Subir a un colectivo de doble piso me produce cierto escozor, de modo que estar allá arriba, a varios pies de altura, me parecía una idea desafortunada, con riesgo de soportar un ataque de claustrofobia.
Pero los pilotos manejaban todo con soltura suficiente así que pronto me senté en los comodísimos asientos, me enlacé con el cinturón de seguridad, y levanté vuelo, y arriba de esa máquina, el helicóptero Bell de la Policía de Entre Ríos, una aeronave por la cual la Provincia pagó 36 millones de pesos, una cifra que justifica con creces la velocidad que desarrolla: hasta 280 kilómetros por hora.

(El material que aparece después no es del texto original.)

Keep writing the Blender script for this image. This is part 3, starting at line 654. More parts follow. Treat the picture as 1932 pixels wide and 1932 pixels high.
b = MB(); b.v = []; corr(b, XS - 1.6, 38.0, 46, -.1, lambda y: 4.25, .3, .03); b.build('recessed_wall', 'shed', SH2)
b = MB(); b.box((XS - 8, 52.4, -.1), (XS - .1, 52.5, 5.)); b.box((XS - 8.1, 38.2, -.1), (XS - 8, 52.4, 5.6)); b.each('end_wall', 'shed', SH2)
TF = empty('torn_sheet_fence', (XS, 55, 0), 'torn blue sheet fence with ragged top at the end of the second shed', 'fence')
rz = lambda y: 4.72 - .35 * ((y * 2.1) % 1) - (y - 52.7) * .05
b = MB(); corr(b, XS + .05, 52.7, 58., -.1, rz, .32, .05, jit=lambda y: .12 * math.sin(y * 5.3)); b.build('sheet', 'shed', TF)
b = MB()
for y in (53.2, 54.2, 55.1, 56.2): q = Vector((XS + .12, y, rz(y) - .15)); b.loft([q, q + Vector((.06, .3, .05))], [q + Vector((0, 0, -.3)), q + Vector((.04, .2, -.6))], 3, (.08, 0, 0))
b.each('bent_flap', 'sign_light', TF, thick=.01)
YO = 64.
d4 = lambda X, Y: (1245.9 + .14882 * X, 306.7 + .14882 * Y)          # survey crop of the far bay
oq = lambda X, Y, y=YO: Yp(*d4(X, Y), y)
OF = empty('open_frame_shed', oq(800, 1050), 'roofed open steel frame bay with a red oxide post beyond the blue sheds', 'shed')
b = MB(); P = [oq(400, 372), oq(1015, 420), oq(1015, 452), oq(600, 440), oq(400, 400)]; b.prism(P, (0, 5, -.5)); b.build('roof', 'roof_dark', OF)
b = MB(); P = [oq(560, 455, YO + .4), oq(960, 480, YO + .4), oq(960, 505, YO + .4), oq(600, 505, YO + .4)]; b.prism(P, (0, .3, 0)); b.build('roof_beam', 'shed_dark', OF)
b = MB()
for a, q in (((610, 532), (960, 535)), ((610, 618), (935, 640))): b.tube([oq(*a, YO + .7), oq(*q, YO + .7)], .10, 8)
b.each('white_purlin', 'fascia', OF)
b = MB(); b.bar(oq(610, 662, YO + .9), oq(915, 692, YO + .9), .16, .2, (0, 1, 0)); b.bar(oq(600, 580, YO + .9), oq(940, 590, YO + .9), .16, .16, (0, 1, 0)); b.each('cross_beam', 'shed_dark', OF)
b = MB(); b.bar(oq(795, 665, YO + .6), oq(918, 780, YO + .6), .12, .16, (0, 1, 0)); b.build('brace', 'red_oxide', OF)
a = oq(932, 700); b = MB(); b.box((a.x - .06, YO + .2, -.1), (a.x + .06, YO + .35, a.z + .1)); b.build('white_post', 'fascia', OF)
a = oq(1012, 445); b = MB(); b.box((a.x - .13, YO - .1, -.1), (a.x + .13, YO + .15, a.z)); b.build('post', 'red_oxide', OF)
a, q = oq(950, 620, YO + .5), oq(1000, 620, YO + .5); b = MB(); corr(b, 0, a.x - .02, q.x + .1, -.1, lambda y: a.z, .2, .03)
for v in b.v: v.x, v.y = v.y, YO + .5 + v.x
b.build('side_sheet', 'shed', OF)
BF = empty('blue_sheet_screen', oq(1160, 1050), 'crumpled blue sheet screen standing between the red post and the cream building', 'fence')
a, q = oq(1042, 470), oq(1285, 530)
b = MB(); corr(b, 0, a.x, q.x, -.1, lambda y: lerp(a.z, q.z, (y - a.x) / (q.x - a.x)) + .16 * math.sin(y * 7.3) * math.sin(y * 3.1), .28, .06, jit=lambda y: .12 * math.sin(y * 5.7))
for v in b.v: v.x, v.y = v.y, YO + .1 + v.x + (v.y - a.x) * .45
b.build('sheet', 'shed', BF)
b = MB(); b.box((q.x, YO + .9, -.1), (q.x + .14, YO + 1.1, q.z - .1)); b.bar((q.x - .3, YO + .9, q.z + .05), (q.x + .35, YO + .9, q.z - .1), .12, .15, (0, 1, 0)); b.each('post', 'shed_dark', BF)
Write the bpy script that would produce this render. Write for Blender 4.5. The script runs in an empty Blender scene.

Así, de Crespo pasábamos a Libertador San Martín como en cámara rápida, una escena tras otra, un camino que se perdía, el verde que se tragaba las ciudades, y toda una vastedad ancha y generosa. Y por fin el infinito, el Delta, kilómetros sobre kilómetros de tierra casi virgen, hilos de agua, ganado alrededor de casitas que se veían en miniatura, manchas de tierra, y agua, más agua, kilómetros de agua.
–Eso –dice alguien, señalando eso que se ve ahí abajo, una mancha que sobresale sobre otra mancha– es el terraplén que construyó Pedro Pou.
Esto es el departamento Gualeguay, ahí abajo están las islas Lechiguanas, solitarias las islas, rasgadas las islas por asentamientos insulares, que se desperezan en la inmensidad.
No hay nadie allá abajo. De a ratos, aparecen algunas vacas, cada tanto alguna construcción, y nada más.
Lejos, el Delta entrerriano, casi 200 mil hectáreas de tierras desaprovechadas, tironeadas por intereses ajenos; el Delta está demasiado lejos, en los confines de una provincia que le ha dado la espalda.
El paisaje monótono del Delta, tierra y agua, agua y tierra, y todo lejos, demasiado lejos. El río, un forastero que baña estas costas, y se lleva consigo esas tierras, y las pone allá, lejos, bien lejos.
(Ricardo Leguizamón, periodista que sobrevoló por el Delta para sus notas sobre la disputa que por la tenencia de las islas fiscales mantienen la Provincia y hacendados particulares que las ocuparon.)